As scripted by Ed Naha (Troll, Honey I Shrunk the Kids), Dolls is a fun little romp that quickly gets going and moves at a brisk pace thanks to sporting some mild humour, droll attack scenes, and a set-up for a sequel that was never produced. This isn't exactly a deep genre flick as it's more focused on giving you the snack food equivalent of entertainment and I'm not sure if it would've worked as well without the stylized direction of Gordon. The cast also seems to be enjoying themselves with the stand-outs being Purdy-Gordon as the hissable Rosemary and Lee who brings a naïve innocence to Ralph as the only adult willing to believe Judy. Hilary Mason and Rolfe (who would play a similar role two years later in Puppet Master) also do well in their brief turns as our nice, but not-so-nice, elderly couple.

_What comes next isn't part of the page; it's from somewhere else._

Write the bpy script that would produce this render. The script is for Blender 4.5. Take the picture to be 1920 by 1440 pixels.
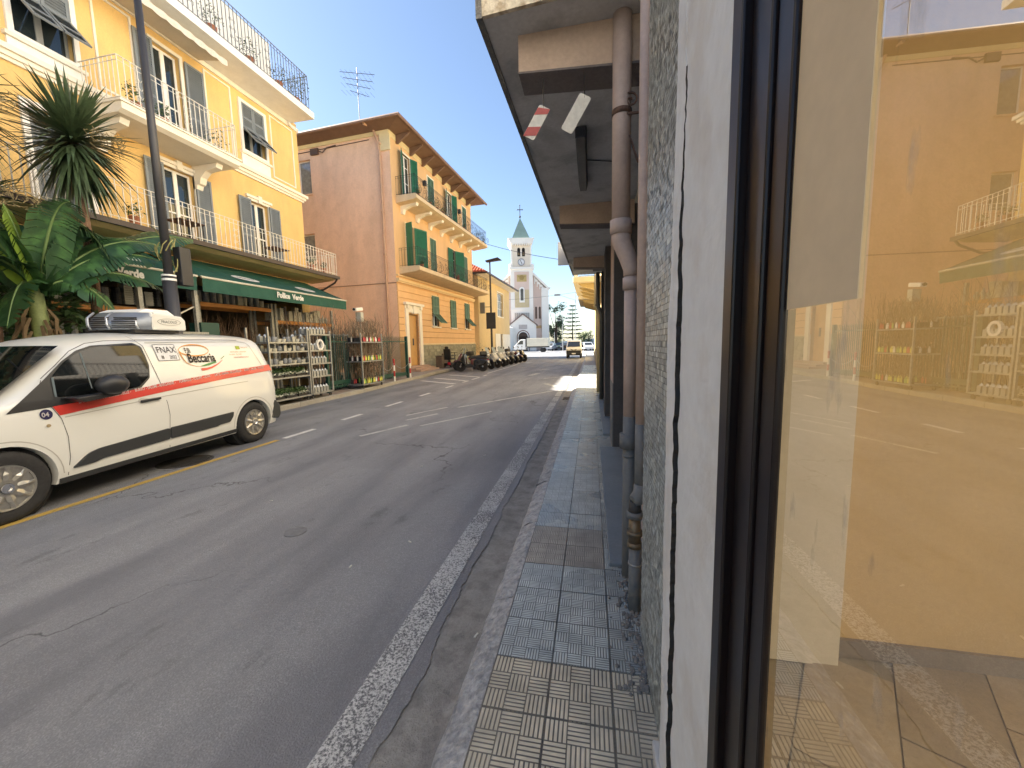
import bpy, bmesh, math, random
from mathutils import Vector, Matrix, noise
random.seed(7)
R_ = math.radians
S = bpy.context.scene
C = S.collection
for o in list(bpy.data.objects): bpy.data.objects.remove(o)

# ------------------------------------------------------------------ camera
cam_d = bpy.data.cameras.new('camera'); cam_d.sensor_width = 36; cam_d.lens = 13.5
cam_d.clip_start = .04; cam_d.clip_end = 2000
cam = bpy.data.objects.new('camera', cam_d); C.objects.link(cam)
def _unit(v): return Vector(v).normalized()
_Z = -_unit((150, -6780, -720)); _Y = _unit((148, 80, -720)); _Y = (_Y - _Z*_Y.dot(_Z)).normalized(); _X = _Y.cross(_Z)
cam.matrix_world = Matrix.Translation((0, 0, 1.6)) @ Matrix((_X, _Y, _Z)).to_4x4()
S.camera = cam
S.render.resolution_x = 1024; S.render.resolution_y = 768

# ------------------------------------------------------------------ sky and sun
SUN_EL, SUN_AZ = 38.0, -86.0        # azimuth from +Y, negative = left of the street
W = bpy.data.worlds.new('World'); S.world = W; W.use_nodes = True
nt = W.node_tree; nt.nodes.clear()
wo = nt.nodes.new('ShaderNodeOutputWorld'); wb = nt.nodes.new('ShaderNodeBackground')
sky = nt.nodes.new('ShaderNodeTexSky'); sky.sky_type = 'NISHITA'; sky.sun_disc = False
sky.sun_elevation = R_(SUN_EL); sky.sun_rotation = R_(SUN_AZ)
sky.air_density = 1.0; sky.dust_density = .6; sky.ozone_density = 1.3
wb.inputs[1].default_value = 0.05
nt.links.new(sky.outputs[0], wb.inputs[0]); nt.links.new(wb.outputs[0], wo.inputs[0])
sl = bpy.data.lights.new('sun', 'SUN'); sl.energy = 5.0; sl.angle = R_(.5); sl.color = (1, .93, .82)
sun = bpy.data.objects.new('sun', sl); C.objects.link(sun)
_d = Vector((math.sin(R_(SUN_AZ))*math.cos(R_(SUN_EL)), math.cos(R_(SUN_AZ))*math.cos(R_(SUN_EL)), math.sin(R_(SUN_EL))))
sun.rotation_euler = _d.to_track_quat('Z', 'Y').to_euler()
S.view_settings.view_transform = 'Standard'; S.view_settings.look = 'None'
S.view_settings.gamma = 1; S.view_settings.use_curve_mapping = False
S.view_settings.exposure = 2.4
S.render.engine = 'CYCLES'
S.cycles.max_bounces = 8; S.cycles.diffuse_bounces = 5; S.cycles.transparent_max_bounces = 12

# ------------------------------------------------------------------ helpers
class MB:
    def __init__(s): s.v = []; s.f = []
    def add(s, vs, fs):
        b = len(s.v); s.v += [tuple(p) for p in vs]; s.f += [tuple(i+b for i in f) for f in fs]; return s
    def box(s, x0, x1, y0, y1, z0, z1):
        return s.add([(x0,y0,z0),(x1,y0,z0),(x1,y1,z0),(x0,y1,z0),(x0,y0,z1),(x1,y0,z1),(x1,y1,z1),(x0,y1,z1)],
                     [(0,3,2,1),(4,5,6,7),(0,1,5,4),(1,2,6,5),(2,3,7,6),(3,0,4,7)])
    def obox(s, c, ax, ay, az):     # oriented box: centre and three half-axis vectors
        c = Vector(c); ax, ay, az = Vector(ax), Vector(ay), Vector(az)
        vs = [c+sx*ax+sy*ay+sz*az for sz in (-1,1) for (sx,sy) in ((-1,-1),(1,-1),(1,1),(-1,1))]
        return s.add(vs, [(0,3,2,1),(4,5,6,7),(0,1,5,4),(1,2,6,5),(2,3,7,6),(3,0,4,7)])
    def beam(s, p, q, w, h=None, up=(0,0,1)):
        p, q = Vector(p), Vector(q); d = q-p
        if d.length < 1e-6: return s
        u = Vector(up)
        if abs(d.normalized().dot(u)) > .98: u = Vector((1,0,0))
        sx = d.cross(u).normalized()*(w/2); sz = sx.cross(d).normalized()*((h or w)/2)
        return s.obox((p+q)/2, sx, d/2, sz)
    def quad(s, a, b, c, d): return s.add([a,b,c,d], [(0,1,2,3)])
    def tube(s, pts, r, n=8, cap=True):
        pts = [Vector(p) for p in pts]; m = len(pts)
        rs = r if isinstance(r, (list, tuple)) else [r]*m
        base = len(s.v); prev = None
        for i, p in enumerate(pts):
            t = (pts[min(i+1,m-1)]-pts[max(i-1,0)])
            if t.length < 1e-9: t = Vector((0,0,1))
            t.normalize()
            if prev is None:
                a = Vector((0,0,1)) if abs(t.z) < .9 else Vector((1,0,0)); u = t.cross(a).normalized()
            else:
                u = (prev - t*prev.dot(t)); u = u.normalized() if u.length > 1e-6 else t.orthogonal().normalized()
            prev = u; w = t.cross(u)
            for k in range(n):
                an = 2*math.pi*k/n; s.v.append(tuple(p+(u*math.cos(an)+w*math.sin(an))*rs[i]))
        for i in range(m-1):
            for k in range(n):
                a = base+i*n+k; b = base+i*n+(k+1)%n; s.f.append((a,b,b+n,a+n))
        if cap:
            s.f.append(tuple(base+k for k in range(n))[::-1]); s.f.append(tuple(base+(m-1)*n+k for k in range(n)))
        return s
    def prism(s, poly, plane, a, b):   # poly in 2D; plane 'xz' extrudes y, 'yz' extrudes x, 'xy' extrudes z
        n = len(poly)
        def P3(p, t): return (p[0], t, p[1]) if plane == 'xz' else ((t, p[0], p[1]) if plane == 'yz' else (p[0], p[1], t))
        vs = [P3(p, a) for p in poly] + [P3(p, b) for p in poly]
        fs = [tuple(range(n))[::-1], tuple(range(n, 2*n))] + [(i, (i+1)%n, (i+1)%n+n, i+n) for i in range(n)]
        return s.add(vs, fs)
    def lathe(s, prof, c=(0,0,0), axis='z', n=16):   # prof: [(r,t)]
        base = len(s.v); c = Vector(c)
        for r, t in prof:
            for k in range(n):
                a = 2*math.pi*k/n; x, y = r*math.cos(a), r*math.sin(a)
                s.v.append(tuple(c + (Vector((x,y,t)) if axis == 'z' else (Vector((x,t,y)) if axis == 'y' else Vector((t,x,y))))))
        m = len(prof)
        for i in range(m-1):
            for k in range(n): s.f.append((base+i*n+k, base+i*n+(k+1)%n, base+(i+1)*n+(k+1)%n, base+(i+1)*n+k))
        s.f.append(tuple(base+k for k in range(n))); s.f.append(tuple(base+(m-1)*n+k for k in range(n)))
        return s
    def ball(s, c, r, n=8, m=6, sc=(1,1,1)):
        return s.add(*_ball(c, r, n, m, sc))
    def mesh(s, name, m=None, smooth=False):
        me = bpy.data.meshes.new(name); me.from_pydata(s.v, [], s.f)
        if m: me.materials.append(m)
        bm = bmesh.new(); bm.from_mesh(me); bmesh.ops.recalc_face_normals(bm, faces=bm.faces); bm.to_mesh(me); bm.free()
        if smooth:
            for p in me.polygons: p.use_smooth = True
        return me
    def build(s, name, m, parent=None, smooth=False, bevel=0, loc=None, subsurf=0, **kw):
        return link(name, s.mesh(name, m, smooth), parent, bevel=bevel, loc=loc, subsurf=subsurf, **kw)
def _ball(c, r, n, m, sc):
    vs = [(c[0],c[1],c[2]-r*sc[2])]; fs = []
    for i in range(1, m):
        t = math.pi*i/m
        for k in range(n):
            a = 2*math.pi*k/n; vs.append((c[0]+r*sc[0]*math.sin(t)*math.cos(a), c[1]+r*sc[1]*math.sin(t)*math.sin(a), c[2]-r*sc[2]*math.cos(t)))
    vs.append((c[0],c[1],c[2]+r*sc[2])); L = len(vs)-1
    for k in range(n): fs.append((0, 1+(k+1)%n, 1+k))
    for i in range(m-2):
        for k in range(n): fs.append((1+i*n+k, 1+i*n+(k+1)%n, 1+(i+1)*n+(k+1)%n, 1+(i+1)*n+k))
    for k in range(n): fs.append((1+(m-2)*n+k, 1+(m-2)*n+(k+1)%n, L))
    return vs, fs
def link(name, me, parent=None, bevel=0, loc=None, rot=None, subsurf=0, label=None, cat=None, group=None, kind=None):
    o = bpy.data.objects.new(name, me); C.objects.link(o)
    if parent is not None: o.parent = parent
    if loc is not None: o.location = loc
    if rot is not None: o.rotation_euler = rot
    if bevel:
        b = o.modifiers.new('bevel', 'BEVEL'); b.width = bevel; b.segments = 2; b.limit_method = 'ANGLE'; b.angle_limit = R_(40)
    if subsurf:
        b = o.modifiers.new('subsurf', 'SUBSURF'); b.levels = subsurf; b.render_levels = subsurf
    tag(o, label, cat, group, kind); return o
def tag(o, label=None, cat=None, group=None, kind=None):
    if label: o['label'] = label
    if cat: o['category'] = cat
    if group: o['group'] = group
    if kind: o['kind'] = kind
    return o
def thing(name, label, cat, loc=(0,0,0), rz=0, group=None):
    o = bpy.data.objects.new(name, None); o.empty_display_size = .1; C.objects.link(o)
    o.location = loc; o.rotation_euler = (0,0,R_(rz)); return tag(o, label, cat, group)
def dup(root, loc=None, rz=None, label=None, group=None, scale=None):
    kids = [(ch, list(ch.children)) for ch in root.children]
    r = root.copy(); C.objects.link(r)
    if loc is not None: r.location = loc
    if rz is not None: r.rotation_euler = (0,0,R_(rz))
    if scale is not None: r.scale = (scale,)*3 if not isinstance(scale, (tuple, list)) else scale
    if label: r['label'] = label
    if group: r['group'] = group
    for ch, gs in kids:
        c = ch.copy(); C.objects.link(c); c.parent = r
        for g in gs:
            e = g.copy(); C.objects.link(e); e.parent = c
    return r
def text_mesh(s, size, m, depth=.004, sx=1.0, align='LEFT', bold=0, shear=0):
    cu = bpy.data.curves.new('lettering', 'FONT'); cu.body = s; cu.size = size; cu.extrude = depth/2; cu.align_x = align
    cu.resolution_u = 3; cu.offset = bold; cu.shear = shear
    o = bpy.data.objects.new('lettering', cu); C.objects.link(o)
    me = bpy.data.meshes.new_from_object(o.evaluated_get(bpy.context.evaluated_depsgraph_get()))
    bpy.data.objects.remove(o); me.materials.clear(); me.materials.append(m)
    for v in me.vertices: v.co.x *= sx
    return me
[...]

And, as child actors go, Lorraine doesn't do too badly either.

The best way to describe Dolls is as a fairy tale gone wrong. It's a lively time and still holds up all these years later as an enjoyable timewaster that just happened to be unfortunate enough to be wedged in between two of Gordon's most beloved films. If you're a fan of Gordon's work, or just (much like Charlie Band) a lover of murderous doll flicks, this joins Child's Play and the original Puppet Master as one of the better of its type. (Chris Hartley, 2/19/10)

Directed By: Stuart Gordon.
Written By: Ed Naha.

Starring: Stephen Lee, Guy Rolfe, Hilary Mason, Ian Patrick Williams.